Synopsys, Inc. v. Lee

Summarized by:

  • Court: Intellectual Property Archives
  • Area(s) of Law: Patents
  • Date Filed: 10-09-2014
  • Case #: 1:14cv674
  • Judge(s)/Court Below: Eastern District of Virgina
  • LexisNexis Citation: 2014 U.S. Dist. LEXIS 144089
  • Westlaw Citation: none
  • Full Text Opinion

The America Invents Act places exclusive jurisdiction in the Court of Appeals for the Federal Circuit when reviewing decision of the United States Patent and Trademark Office

Opinion (Cacheris):

Synopsys, Inc. ("Synopsys") is a software company which filed a petition for inter partes review of a Mentor Graphics Patent (“Mentor”) number ‘376.

Synopsys alleges that the ‘376 patent is "invalid due to anticipation (lack of novelty) and obviousness”.

Inter parted review, per 35 USC §§ 311-319, is one of the mechanisms for review of patentability conducted by the USPTO under the AIA.

Mentor sued the USPTO to enjoin the partial review proceeding.
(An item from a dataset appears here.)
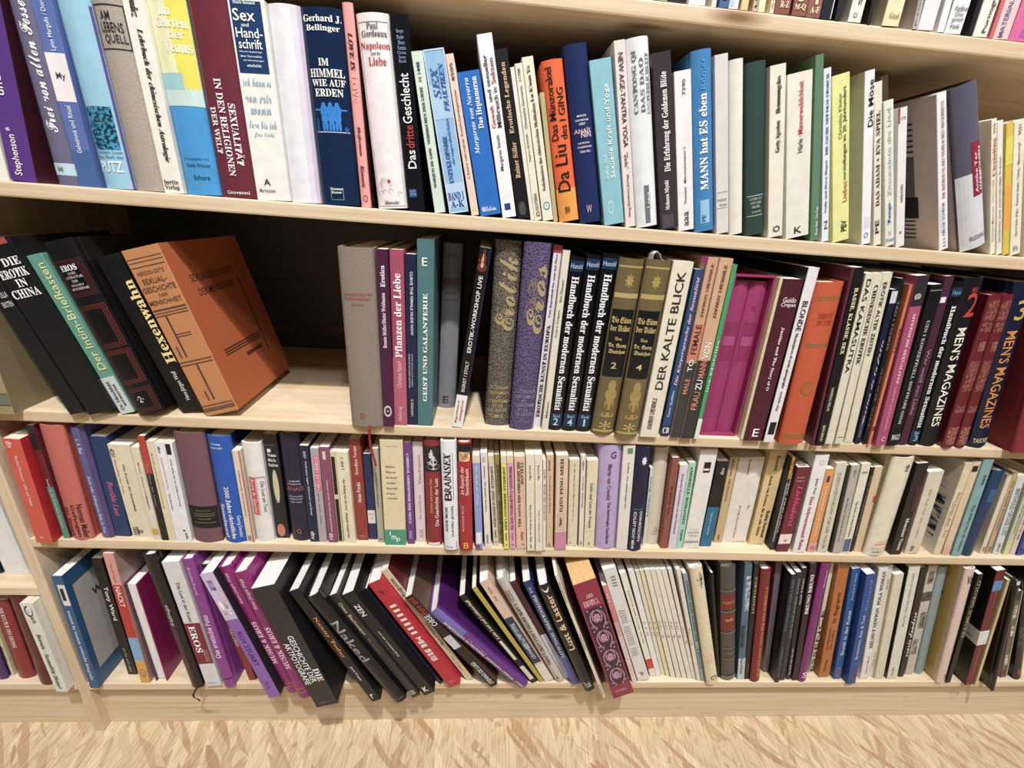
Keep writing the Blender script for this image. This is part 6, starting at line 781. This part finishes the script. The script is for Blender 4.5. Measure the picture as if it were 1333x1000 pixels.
('R4',1.119,-0.0211,0.134,-0.3087,-0.0055,0.0067,0.3143,0.17,1,'15121a','black glossy book with a white top and protruding foot, bottom shelf','books on the bottom shelf','','.97 1|0 1|dcd8d8',{'side': '2a1c14'}),
('R4',1.1765,0.0082,0.1351,-0.349,-0.0024,0.0127,0.261,0.178,0,'6a5c58','collage spine of photos and cream blocks near right edge, bottom shelf','books on the bottom shelf','','.16 .28|.2 .7|cfc4ac|picture;.5 .62|.3 .8|cfc4ac|picture;.7 .85|.1 .7|b8ac94|picture;.02 .1|0 1|6e2430;.9 1|0 1|2c2628;0 1|.88 1|c8bc9c',{}),
('R4',1.2056,0.003,0.136,-0.398,-0.0192,0.0155,0.3343,0.21,1,'2c2629','dark brown-grey book at the right edge of the bottom shelf','books on the bottom shelf','','.3 .5|.05 .9|4c4444|picture;.05 .1|.3 .7|8a4a3a',{}),
('L4',-0.8559,0.0079,0.1335,0.0703,0.0032,0.0162,0.2039,0.139,1,'4a2c6a','deep purple book at the far left of the lower left bay','books in the lower left bay','','',{}),
('L4',-0.8432,0.0152,0.1331,0.0597,0.0004,0.0045,0.1944,0.132,0,'d8cca8','slim cream book between purple and red spines in left bay','books in the lower left bay','Xenia|D|.2 .4|.3 .7|444','',{}),
('L4',-0.818,0.0101,0.1337,0.0542,0.0075,0.0287,0.1894,0.129,1,'8a2a2c','red brown hardback with white capitals in the left bay','books in the lower left bay','DIE KULTUR DES EROSSE|D serif|.42 .93|.5 .7|e8d0cc;CT|H|.05 .1|.4 .7|a85a54','',{}),
('L4',-0.7703,-0.0019,0.1336,0.0492,0.017,0.0275,0.2123,0.144,1,'5c1c22','dark maroon hardback in the left bay with faint foot lettering','books in the lower left bay','AAAAA|H|.17 .18|.1 .7|7a3a34;RAIMUND|H|.14 .15|.1 .7|7a3a34;KLINGS|H|.11 .12|.1 .7|7a3a34','',{}),
('L4',-0.7336,-0.0145,0.133,0.0072,0.0023,0.0197,0.2133,0.155,0,'dcdad4','white paperback in left bay with slanted black title','books in the lower left bay','Bornin · Sexualität Heine?|D italic|.04 .68|.35 .68|222;S|H|.8 .86|.45 .75|444','.86 .98|.2 .8|2a2828|emblem;.88 .98|.45 .75|e4e2de|emblem',{}),
('L3',-0.7774,0.0291,0.3663,-0.016,0.0173,0.037,0.2302,0.16,0,'e4e2e2','plain white book on the upper left-bay shelf by the upright','books on the upper left bay shelf','','',{}),
('L3',-0.8203,0.03,0.3663,-0.0172,0.01,0.0334,0.2198,0.16,0,'1a2038','navy book left of the plain white one on the left-bay shelf','books on the upper left bay shelf','','',{}),
]
words = {'Claassen', 'women', 'by women', 'SEXUALGESCHICHTE', 'DER MENSCHHEIT'}
for rec in BOOKS:
    for t_ in rec[13].split(';'):
        if t_.count('|') == 4: q = t_.split('|'); words.add(style(q[0], q[1][2:]))
set_type(sorted(words))
for rec in BOOKS: make_book(rec)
Synopsys then intervened and filed a motion to dismiss. The USPTO also filed a motion to dismiss, which the Court granted. In its decision, the Court found that inter partes reviews are not final APA decisions, and it also “lacked jurisdiction to review the Board’s decision” due to a remedy available in the Court of Appeals for the Federal Circuit.

The Board continued to review some of the claims of the ‘376 patent and ultimately decided that three of the claims be cancelled. The other claims, alleged by Synopsys to be unpatentable, were left as valid.

Synopsys filed a Complaint alleging that the USPTO violated the APA by exceeding statutory authority. Under the AIA, they allege, the Board is “required to institute inter partes review of the petition as a whole” instead of deciding only to review some of the claims outlined in the Synopsys petition.

The USPTO argues that this Court has no jurisdiction to “to consider those claims” and moves to dismiss based on Rule 12(b)(1) of the Federal Rules of Civil Procedure.

This Court finds that the APA does not confer jurisdiction, and though a party aggrieved by agency action is “entitled to judicial review”, there are statutes that may “strip a federal court of jurisdiction”.

Furthermore, this Court analyzed the AIA and determined that “Congress explicitly barred appeals from the threshold determination to institute inter partes review”. And, if Synopsys is dissatisfied with a final decision, jurisdiction for that matter lies with the Court of Appeals for the Federal Circuit.

In conclusion, this Court found that the plain language of the AIA, as well as the legislative history of the AIA, show that Congress “intended to preclude this Court from reviewing inter partes proceedings under the APA”.

The motion is granted and the Complaint is therefore DISMISSED.